EXERCISE INPUT ::
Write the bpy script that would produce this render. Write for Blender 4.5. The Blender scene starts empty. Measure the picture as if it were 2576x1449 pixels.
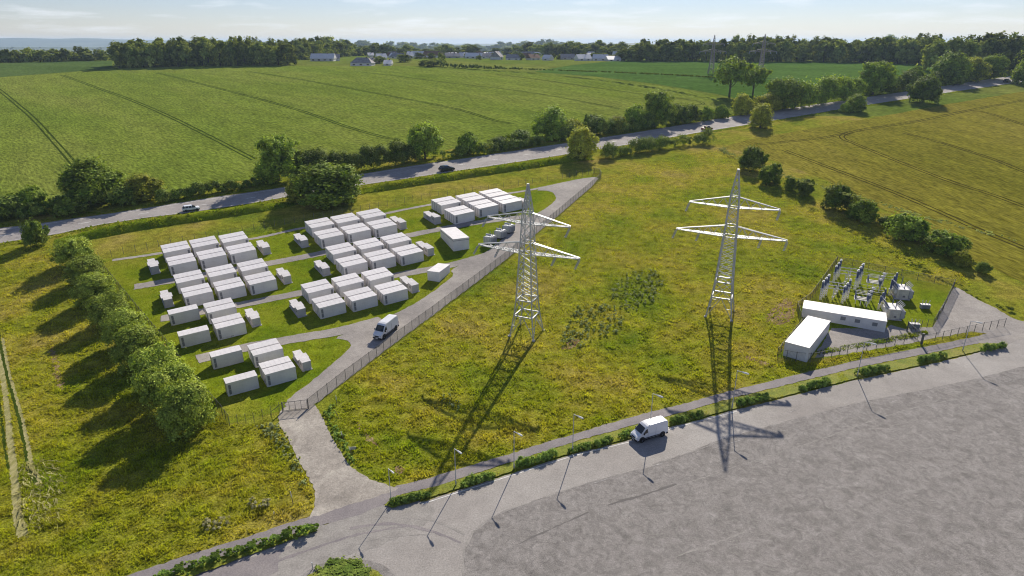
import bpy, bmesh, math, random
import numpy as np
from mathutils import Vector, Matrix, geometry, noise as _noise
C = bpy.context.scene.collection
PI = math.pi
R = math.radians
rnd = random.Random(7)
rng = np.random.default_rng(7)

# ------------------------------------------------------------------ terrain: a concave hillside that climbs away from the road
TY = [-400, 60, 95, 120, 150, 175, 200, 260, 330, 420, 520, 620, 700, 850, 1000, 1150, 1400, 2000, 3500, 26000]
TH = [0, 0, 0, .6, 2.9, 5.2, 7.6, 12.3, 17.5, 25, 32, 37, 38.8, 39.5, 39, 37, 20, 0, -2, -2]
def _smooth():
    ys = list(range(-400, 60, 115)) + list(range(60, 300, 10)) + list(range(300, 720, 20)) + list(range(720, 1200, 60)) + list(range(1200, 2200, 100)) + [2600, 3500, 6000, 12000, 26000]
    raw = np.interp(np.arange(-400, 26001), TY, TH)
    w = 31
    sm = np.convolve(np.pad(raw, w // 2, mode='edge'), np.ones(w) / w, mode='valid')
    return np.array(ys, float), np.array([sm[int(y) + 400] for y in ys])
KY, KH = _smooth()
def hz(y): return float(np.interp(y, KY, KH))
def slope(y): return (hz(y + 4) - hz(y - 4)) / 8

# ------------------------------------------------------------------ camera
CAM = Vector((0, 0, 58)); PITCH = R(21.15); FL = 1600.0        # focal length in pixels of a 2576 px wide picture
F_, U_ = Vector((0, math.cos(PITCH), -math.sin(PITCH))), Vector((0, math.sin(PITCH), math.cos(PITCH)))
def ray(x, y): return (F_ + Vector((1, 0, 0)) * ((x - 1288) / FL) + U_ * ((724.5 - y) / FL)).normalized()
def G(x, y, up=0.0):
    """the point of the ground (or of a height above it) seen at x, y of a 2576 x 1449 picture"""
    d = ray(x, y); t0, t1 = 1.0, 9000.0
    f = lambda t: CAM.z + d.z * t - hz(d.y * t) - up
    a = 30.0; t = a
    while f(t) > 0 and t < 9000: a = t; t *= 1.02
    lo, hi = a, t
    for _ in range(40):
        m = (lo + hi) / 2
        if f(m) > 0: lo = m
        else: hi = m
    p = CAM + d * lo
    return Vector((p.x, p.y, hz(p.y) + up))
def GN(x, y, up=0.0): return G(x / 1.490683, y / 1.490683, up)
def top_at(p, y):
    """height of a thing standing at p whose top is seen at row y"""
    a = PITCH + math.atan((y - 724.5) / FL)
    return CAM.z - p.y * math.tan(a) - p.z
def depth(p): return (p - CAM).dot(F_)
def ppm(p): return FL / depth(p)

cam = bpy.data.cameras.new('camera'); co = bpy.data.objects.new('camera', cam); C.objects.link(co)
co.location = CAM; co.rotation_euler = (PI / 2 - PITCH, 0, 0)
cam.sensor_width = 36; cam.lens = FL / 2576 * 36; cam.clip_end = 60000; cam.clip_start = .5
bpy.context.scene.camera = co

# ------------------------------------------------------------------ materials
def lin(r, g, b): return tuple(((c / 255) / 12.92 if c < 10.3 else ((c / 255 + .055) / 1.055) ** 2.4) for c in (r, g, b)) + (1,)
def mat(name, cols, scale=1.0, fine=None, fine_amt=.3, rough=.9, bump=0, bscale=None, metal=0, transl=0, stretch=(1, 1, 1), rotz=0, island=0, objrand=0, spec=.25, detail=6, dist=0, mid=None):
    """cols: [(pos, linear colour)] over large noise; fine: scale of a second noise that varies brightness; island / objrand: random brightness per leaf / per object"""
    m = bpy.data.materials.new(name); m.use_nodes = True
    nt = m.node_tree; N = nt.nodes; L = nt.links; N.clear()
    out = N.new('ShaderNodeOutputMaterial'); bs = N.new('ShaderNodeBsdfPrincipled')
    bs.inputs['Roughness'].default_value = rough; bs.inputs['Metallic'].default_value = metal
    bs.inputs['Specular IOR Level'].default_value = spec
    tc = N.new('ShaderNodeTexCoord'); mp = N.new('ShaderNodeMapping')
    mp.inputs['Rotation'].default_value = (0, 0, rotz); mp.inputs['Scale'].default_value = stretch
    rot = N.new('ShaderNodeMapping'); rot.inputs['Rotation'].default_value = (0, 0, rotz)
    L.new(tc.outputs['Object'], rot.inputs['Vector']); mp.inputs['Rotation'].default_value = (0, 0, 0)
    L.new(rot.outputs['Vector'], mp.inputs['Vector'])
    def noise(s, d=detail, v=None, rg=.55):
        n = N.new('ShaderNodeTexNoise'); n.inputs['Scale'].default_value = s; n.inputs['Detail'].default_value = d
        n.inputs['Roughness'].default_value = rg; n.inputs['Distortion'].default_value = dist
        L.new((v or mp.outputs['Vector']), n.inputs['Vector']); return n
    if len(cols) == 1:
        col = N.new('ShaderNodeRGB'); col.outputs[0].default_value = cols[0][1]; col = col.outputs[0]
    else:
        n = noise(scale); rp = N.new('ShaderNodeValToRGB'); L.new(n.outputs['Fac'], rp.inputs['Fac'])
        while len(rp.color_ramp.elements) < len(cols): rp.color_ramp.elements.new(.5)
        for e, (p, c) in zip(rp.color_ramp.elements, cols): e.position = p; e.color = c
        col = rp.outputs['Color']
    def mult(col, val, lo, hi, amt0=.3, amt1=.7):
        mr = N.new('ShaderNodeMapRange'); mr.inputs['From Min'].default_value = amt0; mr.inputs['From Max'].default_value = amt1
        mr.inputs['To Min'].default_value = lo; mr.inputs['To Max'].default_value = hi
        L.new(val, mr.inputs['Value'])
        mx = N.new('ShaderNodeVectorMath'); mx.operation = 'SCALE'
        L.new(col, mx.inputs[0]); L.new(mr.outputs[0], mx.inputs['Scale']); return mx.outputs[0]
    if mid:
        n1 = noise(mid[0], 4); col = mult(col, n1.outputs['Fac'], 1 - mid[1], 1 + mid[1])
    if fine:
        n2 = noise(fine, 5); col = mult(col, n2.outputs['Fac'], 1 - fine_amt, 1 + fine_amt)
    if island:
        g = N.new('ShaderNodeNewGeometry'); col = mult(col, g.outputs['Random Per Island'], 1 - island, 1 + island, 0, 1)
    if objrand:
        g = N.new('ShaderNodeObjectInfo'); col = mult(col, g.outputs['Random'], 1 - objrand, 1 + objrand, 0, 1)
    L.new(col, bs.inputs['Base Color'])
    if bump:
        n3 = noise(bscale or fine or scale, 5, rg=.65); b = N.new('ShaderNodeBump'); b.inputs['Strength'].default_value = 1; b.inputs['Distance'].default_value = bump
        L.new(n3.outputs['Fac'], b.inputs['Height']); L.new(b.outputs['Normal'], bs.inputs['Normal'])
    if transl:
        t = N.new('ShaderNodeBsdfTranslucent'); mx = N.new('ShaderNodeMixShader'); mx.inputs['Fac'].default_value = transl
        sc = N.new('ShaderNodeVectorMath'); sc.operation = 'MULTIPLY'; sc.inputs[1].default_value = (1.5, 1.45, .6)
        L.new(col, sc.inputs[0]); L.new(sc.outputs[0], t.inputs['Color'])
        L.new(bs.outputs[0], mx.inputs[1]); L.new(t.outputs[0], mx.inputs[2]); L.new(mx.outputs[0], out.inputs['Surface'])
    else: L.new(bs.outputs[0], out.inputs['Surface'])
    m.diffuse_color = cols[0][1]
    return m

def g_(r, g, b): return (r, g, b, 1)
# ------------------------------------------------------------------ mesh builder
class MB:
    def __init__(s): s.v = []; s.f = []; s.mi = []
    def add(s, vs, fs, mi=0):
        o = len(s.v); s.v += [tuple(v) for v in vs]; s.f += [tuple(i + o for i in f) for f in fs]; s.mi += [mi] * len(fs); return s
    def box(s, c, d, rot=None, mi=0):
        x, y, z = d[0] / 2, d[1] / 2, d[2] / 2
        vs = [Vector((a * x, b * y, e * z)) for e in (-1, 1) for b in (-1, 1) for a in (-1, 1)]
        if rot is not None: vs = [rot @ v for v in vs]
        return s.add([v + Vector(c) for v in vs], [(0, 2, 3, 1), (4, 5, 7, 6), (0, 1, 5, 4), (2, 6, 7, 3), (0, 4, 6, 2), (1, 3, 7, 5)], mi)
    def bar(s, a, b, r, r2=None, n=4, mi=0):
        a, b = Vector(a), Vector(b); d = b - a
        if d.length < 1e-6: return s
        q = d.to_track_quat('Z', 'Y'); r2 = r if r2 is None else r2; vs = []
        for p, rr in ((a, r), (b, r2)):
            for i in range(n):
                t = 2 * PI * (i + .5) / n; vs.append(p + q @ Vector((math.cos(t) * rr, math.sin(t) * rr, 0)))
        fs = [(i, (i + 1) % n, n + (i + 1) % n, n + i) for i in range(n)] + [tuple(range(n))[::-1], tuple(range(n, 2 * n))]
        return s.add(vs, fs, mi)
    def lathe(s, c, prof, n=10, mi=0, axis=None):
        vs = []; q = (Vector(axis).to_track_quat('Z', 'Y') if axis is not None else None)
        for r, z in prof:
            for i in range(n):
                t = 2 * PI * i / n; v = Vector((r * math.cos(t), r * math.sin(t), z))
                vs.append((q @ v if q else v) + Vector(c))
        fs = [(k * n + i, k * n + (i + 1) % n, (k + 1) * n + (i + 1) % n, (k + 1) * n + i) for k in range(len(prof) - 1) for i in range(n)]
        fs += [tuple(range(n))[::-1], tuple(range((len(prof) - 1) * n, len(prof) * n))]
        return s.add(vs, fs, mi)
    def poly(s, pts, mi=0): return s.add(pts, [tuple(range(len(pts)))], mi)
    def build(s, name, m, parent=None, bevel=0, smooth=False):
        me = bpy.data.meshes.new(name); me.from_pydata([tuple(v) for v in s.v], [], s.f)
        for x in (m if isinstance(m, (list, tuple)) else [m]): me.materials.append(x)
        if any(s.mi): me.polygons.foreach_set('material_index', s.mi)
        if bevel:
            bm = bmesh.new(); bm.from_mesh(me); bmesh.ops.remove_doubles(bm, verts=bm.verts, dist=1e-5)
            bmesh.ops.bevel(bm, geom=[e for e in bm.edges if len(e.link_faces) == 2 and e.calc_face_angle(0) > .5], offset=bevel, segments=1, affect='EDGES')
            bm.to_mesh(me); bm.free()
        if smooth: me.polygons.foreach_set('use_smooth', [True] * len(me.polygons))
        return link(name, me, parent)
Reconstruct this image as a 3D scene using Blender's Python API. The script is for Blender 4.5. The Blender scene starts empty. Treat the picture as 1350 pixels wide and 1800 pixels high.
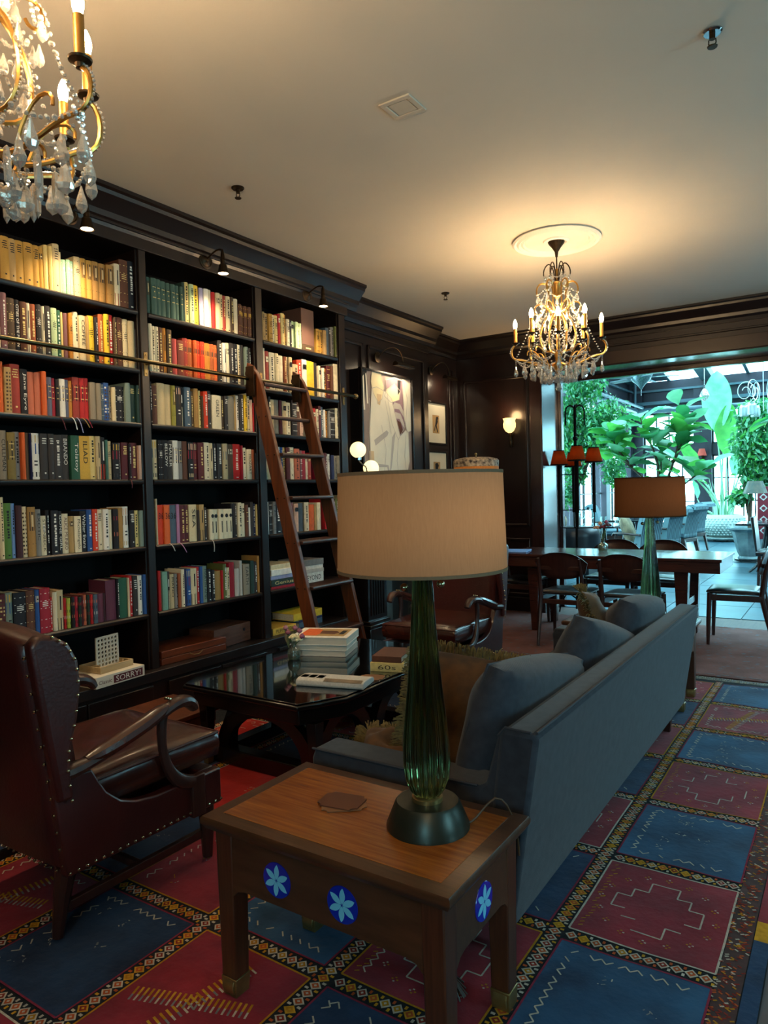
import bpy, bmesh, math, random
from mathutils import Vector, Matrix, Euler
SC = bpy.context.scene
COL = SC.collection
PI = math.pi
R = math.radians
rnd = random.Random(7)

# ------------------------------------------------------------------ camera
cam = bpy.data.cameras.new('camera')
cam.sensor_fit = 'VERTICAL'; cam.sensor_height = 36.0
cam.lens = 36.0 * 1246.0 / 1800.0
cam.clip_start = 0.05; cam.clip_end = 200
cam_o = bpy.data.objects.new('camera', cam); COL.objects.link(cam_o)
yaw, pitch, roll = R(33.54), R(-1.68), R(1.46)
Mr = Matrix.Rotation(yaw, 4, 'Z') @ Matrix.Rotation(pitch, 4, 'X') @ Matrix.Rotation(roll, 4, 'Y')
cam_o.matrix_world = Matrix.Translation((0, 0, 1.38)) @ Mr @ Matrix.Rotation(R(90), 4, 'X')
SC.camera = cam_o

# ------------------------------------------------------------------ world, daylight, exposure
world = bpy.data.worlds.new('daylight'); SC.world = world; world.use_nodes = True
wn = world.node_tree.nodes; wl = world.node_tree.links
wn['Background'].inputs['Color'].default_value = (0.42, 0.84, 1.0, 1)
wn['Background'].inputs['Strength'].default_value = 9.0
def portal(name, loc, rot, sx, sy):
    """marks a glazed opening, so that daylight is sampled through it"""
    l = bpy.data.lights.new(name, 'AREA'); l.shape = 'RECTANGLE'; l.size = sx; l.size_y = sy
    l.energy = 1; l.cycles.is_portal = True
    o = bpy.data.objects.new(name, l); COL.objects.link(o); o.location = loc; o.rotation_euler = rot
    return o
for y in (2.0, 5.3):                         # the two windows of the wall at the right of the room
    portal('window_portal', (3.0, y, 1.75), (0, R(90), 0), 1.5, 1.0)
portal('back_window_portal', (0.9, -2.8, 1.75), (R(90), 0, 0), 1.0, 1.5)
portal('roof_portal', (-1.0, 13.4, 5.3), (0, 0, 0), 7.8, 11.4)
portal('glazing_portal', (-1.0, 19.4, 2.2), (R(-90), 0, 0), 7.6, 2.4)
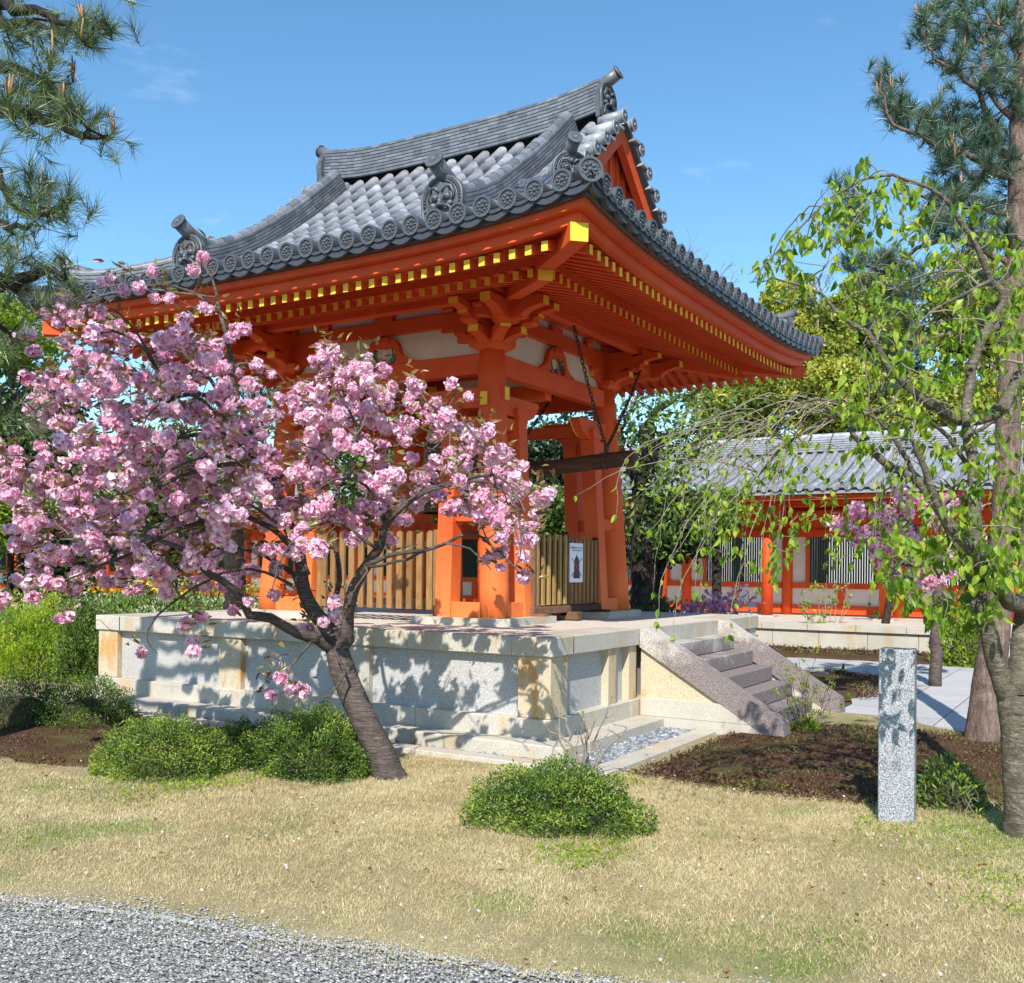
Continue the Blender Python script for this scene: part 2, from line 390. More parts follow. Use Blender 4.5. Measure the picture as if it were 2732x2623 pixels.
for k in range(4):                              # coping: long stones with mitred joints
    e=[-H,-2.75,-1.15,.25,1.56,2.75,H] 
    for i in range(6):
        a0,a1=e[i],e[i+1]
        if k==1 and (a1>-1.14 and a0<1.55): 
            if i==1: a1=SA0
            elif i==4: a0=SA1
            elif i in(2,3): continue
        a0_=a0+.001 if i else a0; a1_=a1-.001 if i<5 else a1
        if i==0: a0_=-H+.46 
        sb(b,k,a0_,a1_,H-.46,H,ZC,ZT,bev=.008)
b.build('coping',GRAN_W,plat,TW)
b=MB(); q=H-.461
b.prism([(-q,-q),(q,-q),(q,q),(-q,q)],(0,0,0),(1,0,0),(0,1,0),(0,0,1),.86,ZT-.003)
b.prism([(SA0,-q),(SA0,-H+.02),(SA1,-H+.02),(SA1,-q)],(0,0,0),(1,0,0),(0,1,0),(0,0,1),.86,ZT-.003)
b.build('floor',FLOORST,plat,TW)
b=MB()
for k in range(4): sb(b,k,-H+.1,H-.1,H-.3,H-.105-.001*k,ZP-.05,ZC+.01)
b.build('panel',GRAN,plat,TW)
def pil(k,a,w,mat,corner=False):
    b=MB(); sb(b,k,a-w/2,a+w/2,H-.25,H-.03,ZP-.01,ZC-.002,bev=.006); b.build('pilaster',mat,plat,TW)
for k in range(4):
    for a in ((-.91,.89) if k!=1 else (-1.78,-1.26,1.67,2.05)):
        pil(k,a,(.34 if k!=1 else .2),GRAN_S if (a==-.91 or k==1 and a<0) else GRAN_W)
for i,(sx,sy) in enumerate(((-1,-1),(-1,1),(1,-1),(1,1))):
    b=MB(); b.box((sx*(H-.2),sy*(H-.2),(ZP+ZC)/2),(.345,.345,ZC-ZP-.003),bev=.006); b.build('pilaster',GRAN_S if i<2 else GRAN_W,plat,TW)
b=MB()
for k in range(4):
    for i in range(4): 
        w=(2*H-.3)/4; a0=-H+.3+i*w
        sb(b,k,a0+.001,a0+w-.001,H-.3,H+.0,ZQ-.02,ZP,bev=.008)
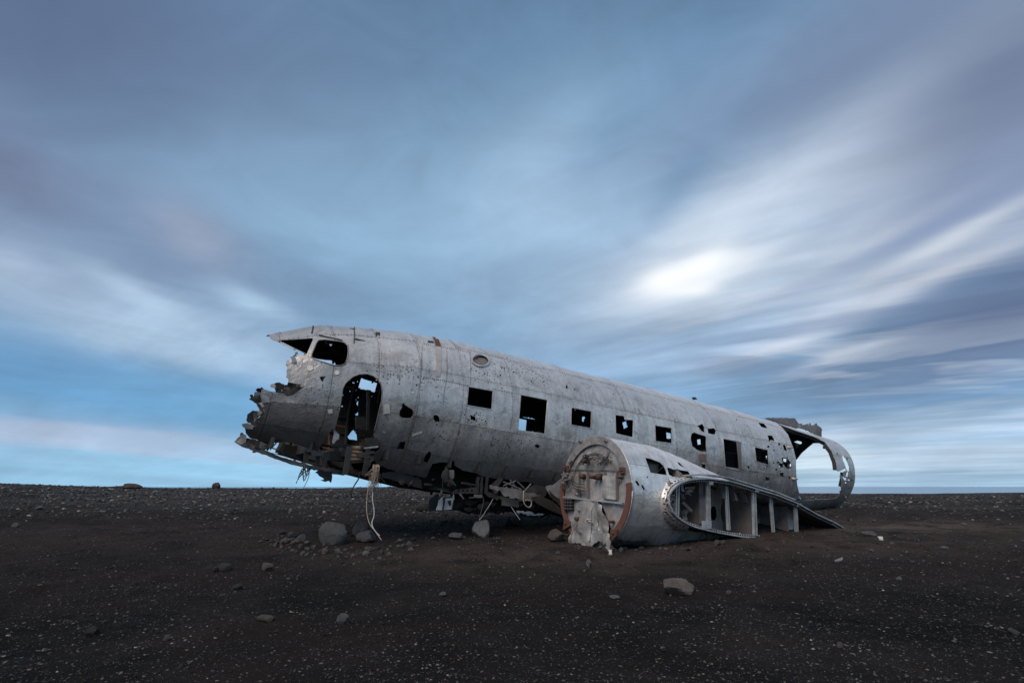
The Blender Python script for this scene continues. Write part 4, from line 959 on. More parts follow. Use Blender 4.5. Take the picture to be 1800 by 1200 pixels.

YOUR OBJECTIVE :: Only the lines from the start of the entries above to the line containing "rng = np.random.default_rng(7)" are to be given again, exactly and with both ends included; pictures are excluded.

RESULT FOR THIS TASK ::
Write the bpy script that would produce this render. Write for Blender 4.5. The Blender scene starts empty. Measure the picture as if it were 2576x1449 pixels.
import bpy, bmesh, math, random
import numpy as np
from mathutils import Vector, Matrix, geometry, noise as _noise
C = bpy.context.scene.collection
PI = math.pi
R = math.radians
rnd = random.Random(7)
rng = np.random.default_rng(7)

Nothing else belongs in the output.